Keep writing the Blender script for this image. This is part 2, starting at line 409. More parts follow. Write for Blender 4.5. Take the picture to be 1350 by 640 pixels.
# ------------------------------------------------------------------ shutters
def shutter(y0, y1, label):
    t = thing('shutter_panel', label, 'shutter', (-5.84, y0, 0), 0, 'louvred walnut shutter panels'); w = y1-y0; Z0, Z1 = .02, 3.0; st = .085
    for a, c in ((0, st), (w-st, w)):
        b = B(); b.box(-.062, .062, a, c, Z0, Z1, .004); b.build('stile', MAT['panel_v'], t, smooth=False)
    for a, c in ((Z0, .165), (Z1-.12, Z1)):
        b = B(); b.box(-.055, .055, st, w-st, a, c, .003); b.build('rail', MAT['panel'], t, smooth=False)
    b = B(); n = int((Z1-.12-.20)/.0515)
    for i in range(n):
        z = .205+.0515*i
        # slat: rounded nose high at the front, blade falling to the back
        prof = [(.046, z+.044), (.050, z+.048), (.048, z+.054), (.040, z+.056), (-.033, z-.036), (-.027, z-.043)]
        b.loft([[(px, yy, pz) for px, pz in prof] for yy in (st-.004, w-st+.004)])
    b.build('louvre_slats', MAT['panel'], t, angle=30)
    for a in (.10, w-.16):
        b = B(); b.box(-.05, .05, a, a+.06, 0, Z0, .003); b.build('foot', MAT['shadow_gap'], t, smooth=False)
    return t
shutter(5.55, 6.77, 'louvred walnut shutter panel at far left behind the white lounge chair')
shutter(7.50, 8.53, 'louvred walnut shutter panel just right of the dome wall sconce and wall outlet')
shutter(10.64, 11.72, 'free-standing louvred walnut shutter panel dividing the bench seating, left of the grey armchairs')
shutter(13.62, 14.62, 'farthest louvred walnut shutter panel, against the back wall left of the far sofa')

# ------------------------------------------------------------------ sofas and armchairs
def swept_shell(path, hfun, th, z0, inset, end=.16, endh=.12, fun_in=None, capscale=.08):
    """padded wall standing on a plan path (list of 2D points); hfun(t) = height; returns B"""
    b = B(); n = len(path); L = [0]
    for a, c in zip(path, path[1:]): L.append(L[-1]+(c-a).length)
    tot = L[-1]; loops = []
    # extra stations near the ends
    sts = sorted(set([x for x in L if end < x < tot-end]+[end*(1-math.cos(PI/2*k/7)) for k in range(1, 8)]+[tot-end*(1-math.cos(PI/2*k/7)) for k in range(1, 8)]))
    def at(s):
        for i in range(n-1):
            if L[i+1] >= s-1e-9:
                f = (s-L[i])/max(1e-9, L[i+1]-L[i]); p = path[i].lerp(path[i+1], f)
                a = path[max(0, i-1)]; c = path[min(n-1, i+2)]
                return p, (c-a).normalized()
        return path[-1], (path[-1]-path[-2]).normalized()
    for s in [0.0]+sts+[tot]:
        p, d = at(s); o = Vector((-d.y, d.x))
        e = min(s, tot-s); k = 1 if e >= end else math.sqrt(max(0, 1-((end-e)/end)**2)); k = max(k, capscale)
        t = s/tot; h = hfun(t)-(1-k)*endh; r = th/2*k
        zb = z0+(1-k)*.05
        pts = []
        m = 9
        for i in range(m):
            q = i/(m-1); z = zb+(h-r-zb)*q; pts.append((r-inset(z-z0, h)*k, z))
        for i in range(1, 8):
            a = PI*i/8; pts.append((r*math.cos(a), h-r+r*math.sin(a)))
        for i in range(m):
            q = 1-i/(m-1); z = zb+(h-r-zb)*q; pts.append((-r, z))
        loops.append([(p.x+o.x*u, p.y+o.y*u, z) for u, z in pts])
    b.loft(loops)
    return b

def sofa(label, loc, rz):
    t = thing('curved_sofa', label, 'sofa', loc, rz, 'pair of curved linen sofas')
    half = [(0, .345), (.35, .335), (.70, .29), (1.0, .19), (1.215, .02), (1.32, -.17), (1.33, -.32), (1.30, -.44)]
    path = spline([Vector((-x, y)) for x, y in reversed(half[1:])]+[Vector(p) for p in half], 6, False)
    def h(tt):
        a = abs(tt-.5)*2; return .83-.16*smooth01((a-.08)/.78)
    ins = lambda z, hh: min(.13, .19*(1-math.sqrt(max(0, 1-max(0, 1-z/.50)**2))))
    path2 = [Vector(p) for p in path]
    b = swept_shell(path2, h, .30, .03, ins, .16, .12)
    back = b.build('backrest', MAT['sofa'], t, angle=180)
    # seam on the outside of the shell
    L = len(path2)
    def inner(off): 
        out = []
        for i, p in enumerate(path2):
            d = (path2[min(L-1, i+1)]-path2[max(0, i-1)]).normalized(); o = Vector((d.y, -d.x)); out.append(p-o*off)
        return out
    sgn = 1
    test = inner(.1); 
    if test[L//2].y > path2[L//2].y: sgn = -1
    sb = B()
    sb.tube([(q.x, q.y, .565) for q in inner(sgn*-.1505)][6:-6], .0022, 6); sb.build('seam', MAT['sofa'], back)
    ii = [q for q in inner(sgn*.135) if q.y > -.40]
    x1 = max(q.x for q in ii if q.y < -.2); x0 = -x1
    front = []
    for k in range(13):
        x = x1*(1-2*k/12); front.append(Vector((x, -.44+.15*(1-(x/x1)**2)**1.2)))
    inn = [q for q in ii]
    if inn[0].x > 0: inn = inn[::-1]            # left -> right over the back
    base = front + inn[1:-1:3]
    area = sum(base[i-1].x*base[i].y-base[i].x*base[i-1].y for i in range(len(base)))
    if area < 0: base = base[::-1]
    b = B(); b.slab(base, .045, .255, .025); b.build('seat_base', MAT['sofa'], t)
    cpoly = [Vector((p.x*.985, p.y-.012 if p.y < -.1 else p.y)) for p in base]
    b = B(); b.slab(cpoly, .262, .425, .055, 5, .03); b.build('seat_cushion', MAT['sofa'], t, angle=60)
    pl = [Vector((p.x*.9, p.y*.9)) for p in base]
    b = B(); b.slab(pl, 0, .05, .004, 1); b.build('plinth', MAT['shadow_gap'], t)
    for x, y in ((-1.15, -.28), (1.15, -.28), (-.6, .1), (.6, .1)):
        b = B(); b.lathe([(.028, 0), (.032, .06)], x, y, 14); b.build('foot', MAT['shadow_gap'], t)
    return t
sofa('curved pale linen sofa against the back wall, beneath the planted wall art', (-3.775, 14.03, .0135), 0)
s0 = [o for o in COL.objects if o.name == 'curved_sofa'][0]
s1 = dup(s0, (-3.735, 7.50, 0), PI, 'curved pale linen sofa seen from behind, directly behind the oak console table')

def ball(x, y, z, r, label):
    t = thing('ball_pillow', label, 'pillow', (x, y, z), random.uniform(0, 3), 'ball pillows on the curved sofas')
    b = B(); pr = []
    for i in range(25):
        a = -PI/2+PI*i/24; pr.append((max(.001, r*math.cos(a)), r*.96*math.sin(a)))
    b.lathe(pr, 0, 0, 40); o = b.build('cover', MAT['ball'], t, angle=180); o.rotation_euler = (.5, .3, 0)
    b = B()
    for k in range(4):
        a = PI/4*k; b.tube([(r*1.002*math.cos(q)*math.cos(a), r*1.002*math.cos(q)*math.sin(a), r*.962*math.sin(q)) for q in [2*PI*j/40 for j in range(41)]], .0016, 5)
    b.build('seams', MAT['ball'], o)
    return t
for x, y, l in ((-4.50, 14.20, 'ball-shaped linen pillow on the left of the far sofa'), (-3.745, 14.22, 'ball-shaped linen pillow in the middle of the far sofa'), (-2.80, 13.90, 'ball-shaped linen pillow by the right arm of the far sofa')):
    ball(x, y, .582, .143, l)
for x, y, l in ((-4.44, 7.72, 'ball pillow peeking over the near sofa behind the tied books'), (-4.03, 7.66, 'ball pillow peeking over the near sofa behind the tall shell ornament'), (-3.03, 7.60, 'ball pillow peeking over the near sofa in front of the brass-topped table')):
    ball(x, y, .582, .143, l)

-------

Begin with the line containing "b = B(); b.slab(pl, 0, .05, .004, 1);" and end with the line containing "s1 = dup(s0, (-3.735, 7.50, 0), PI, 'curved"; repeat every line from start to finish exactly, and nothing outside them.

    b = B(); b.slab(pl, 0, .05, .004, 1); b.build('plinth', MAT['shadow_gap'], t)
    for x, y in ((-1.15, -.28), (1.15, -.28), (-.6, .1), (.6, .1)):
        b = B(); b.lathe([(.028, 0), (.032, .06)], x, y, 14); b.build('foot', MAT['shadow_gap'], t)
    return t
sofa('curved pale linen sofa against the back wall, beneath the planted wall art', (-3.775, 14.03, .0135), 0)
s0 = [o for o in COL.objects if o.name == 'curved_sofa'][0]
s1 = dup(s0, (-3.735, 7.50, 0), PI, 'curved pale linen sofa seen from behind, directly behind the oak console table')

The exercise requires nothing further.